The result is a fantasy fable that stands as the blandest instalment yet in Disney’s ongoing programme of live action fairytale remakes, a movie that would never have existed had the role not been so perfectly suited to its star’s otherworldly beauty and taste for the gothic.

Now Disney has greenlit Maleficent 2, with Jolie set to return. And audiences will no doubt turn out again in their droves for what could be the actor’s final turn in front of the cameras.

But is this really how she wants to go out? Jolie’s CV is hardly impeccable – there are rather too many Lara Croft: Tomb Raider instalments in among the Gias and Playing by Hearts. But we’re talking about an Oscar-winning actor, and quite possibly Hollywood’s most recognisable screen presence.

By taking the easy road with interminable fantasy sequels, the suspicion is that Jolie is deliberately avoiding the kind of edgy director-led projects that might have helped her reach new heights of artistic credibility. Her Oscar-winning peer Reese Witherspoon might be due to play Tinker Bell in a separate Disney venture, but she’s also willing to put in the hard graft on indie fare such as Jean-Marc Vallée’s acclaimed hiking drama Wild.

Moreover, the apparent safe, warm comfort blanket of Maleficent 2 might prove to be a mirage.
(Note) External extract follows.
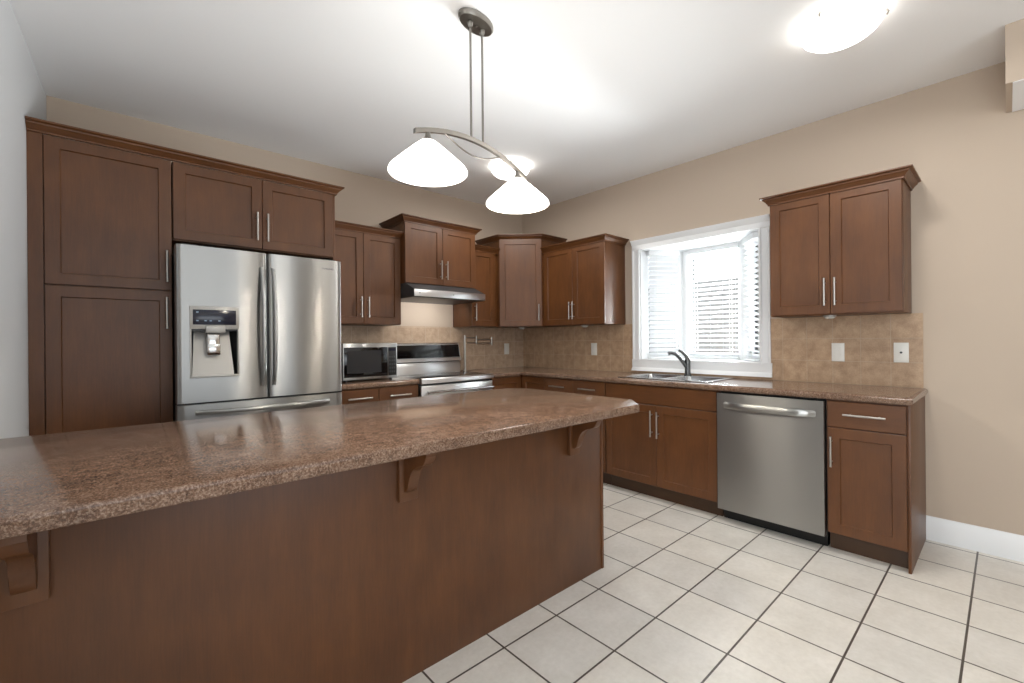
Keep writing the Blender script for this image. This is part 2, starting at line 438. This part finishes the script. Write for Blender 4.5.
def wall_cabinet(label, loc, rz, wdt, dep, z0, z1, doors, left=True, right=True, group='brown wall cabinets'):
    r = thing('wall_cabinet', label, 'cabinet', loc, rz, group)
    MB().box(0, wdt, -(dep - .0205), 0, z0, z1, .001).build('body', WOOD, r)
    for x0, x1, hx in doors: door(r, x0, x1, z0 + .004, z1 - .002, -dep, hx, z0 + .142)
    path = [(0, -dep + .001), (wdt, -dep + .001)]
    if left: path = [(0, 0)] + path
    if right: path = path + [(wdt, 0)]
    crown(r, path, z1 - .014)
    return r
x0 = -2.459
wall_cabinet('brown two-door wall cabinet above the microwave, right of the refrigerator', (x0, -.002, 0), 0, .674, .33, 1.372, 2.143,
             [(0, -2.127 - x0, -2.127 - x0 - .028), (-2.127 - x0, .672, -2.127 - x0 + .034)], False, False)
x0 = -1.783
wall_cabinet('short raised brown two-door wall cabinet directly above the range hood', (x0, -.002, 0), 0, .766, .40, 1.738, 2.283,
             [(0, .387, .387 - .028), (.387, .766, .387 + .034)])
x0 = -1.015
wall_cabinet('narrow single-door brown wall cabinet between range hood and corner cabinet', (x0, -.002, 0), 0, .343, .33, 1.372, 2.143,
             [(.0, .300, .036)], False, False)
# diagonal corner cabinet
r = thing('corner_wall_cabinet', 'tall diagonal single-door brown wall cabinet in the room corner', 'cabinet', (0, 0, 0))
A = (-.669, -.352); B = (-.352, -.662)
foot = [(-.002, -.002), (-.669, -.002), A, B, (-.002, -.662)]
MB().prism(foot, 1.372, 2.283).build('body', WOOD, r)
dv = Vector((B[0] - A[0], B[1] - A[1])); Ld = dv.length; ang = math.atan2(dv.y, dv.x)
d = MB().shaker(.003, Ld - .003, 1.376, 2.281, -.0205).build('door', WOOD, r)
d.matrix_local = Matrix.Translation((A[0], A[1], 0)) @ Matrix.Rotation(ang, 4, 'Z')
pull(d, (Ld - .035, 1.43), (Ld - .035, 1.60), -.0205)
MB().sweep([(-.669, -.002), (-.669, -.37), (-.37, -.662), (-.002, -.662)], [(o, zz + 2.269) for o, zz in CROWN]).build('crown_molding', WOODH, r)

wall_cabinet('brown two-door wall cabinet between the corner cabinet and the window', (-.002, -.664, 0), RR, .774, .33, 1.372, 2.143,
             [(0, .392, .392 - .022), (.392, .774, .392 + .020)], False, True)
wall_cabinet('brown two-door wall cabinet alone right of the window', (-.002, -2.811, 0), RR, .687, .33, 1.372, 2.143,
             [(0, .341, .341 - .026), (.341, .685, .341 + .028)])

# under-cabinet puck lights
PUCK = mat('puck_lens', (214, 214, 208), .2)
def puck(label, x, y):
    r = thing('puck_light', label, 'light', (x, y, 1.3718), 0, 'round under-cabinet lights')
    MB().lathe([(0, 0), (.036, 0), (.036, -.010), (.030, -.012), (0, -.012)], n=28).build('housing', MGREY, r)
    MB().lathe([(.030, -.0122), (.026, -.019), (.015, -.023), (0, -.024)], n=28).build('lens', PUCK, r)
puck('small round light under the corner wall cabinet', -.30, -.30)
puck('small round light under the two-door wall cabinet left of the window', -.20, -1.10)
puck('small round light under the wall cabinet right of the window', -.20, -3.12)

# ------------------------------------------------------------------ base cabinets
ZB0, ZB1 = .11, .873
def base(label, loc, rz, wdt, name='base_cabinet', hollow=False):
    r = thing(name, label, 'cabinet', loc, rz, 'brown base cabinets')
    m = MB()
    if hollow: m.box(0, .018, -.607, 0, ZB0, ZB1).box(wdt - .018, wdt, -.607, 0, ZB0, ZB1).box(.018, wdt - .018, -.607, 0, ZB0, ZB0 + .018).box(.018, wdt - .018, -.012, 0, ZB0 + .018, ZB1 - .1).box(.018, wdt - .018, -.607, -.588, .70, ZB1)
    else: m.box(0, wdt, -.607, 0, ZB0, ZB1)
    m.build('body', WOOD, r)
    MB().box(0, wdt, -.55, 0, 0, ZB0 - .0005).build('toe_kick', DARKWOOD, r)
    return r
x0 = -2.459
r = base('brown base cabinet with two drawers under the microwave', (x0, -.002, 0), 0, .665)
s = -2.141 - x0
for a, b, hx in ((0, s, s - .03), (s, .664, s + .03)):
    drawer(r, a, b, .728, .868, -.628); door(r, a, b, .115, .725, -.628, hx, .6)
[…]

The similarly pitched The Huntsman: Winter’s War, another pointless fantasy prequel led by an Oscar-winner (Charlize Theron), has just fallen on its own sword at the domestic box office following scathing reviews. Audiences are less star-obsessed, and more discerning, than they used to be.

If this really is to be Jolie’s final promenade, a more suitable farewell tour must surely be arranged. The actor’s long-mooted Cleopatra biopic, which appears to have died in the wake of the Sony hacking revelations, would certainly help her go out with a bigger bang.

With the right director attached, it might even restore Jolie’s reputation as an awards season presence, a development which could not fail to help her directing career. The risks, as Elizabeth Taylor might have told her, would be palpable, but the rewards might even be a genuine crack at that long-awaited second Oscar. Surely that would be worth taking a vacation, no matter how brief, from the Jolieworld bubble?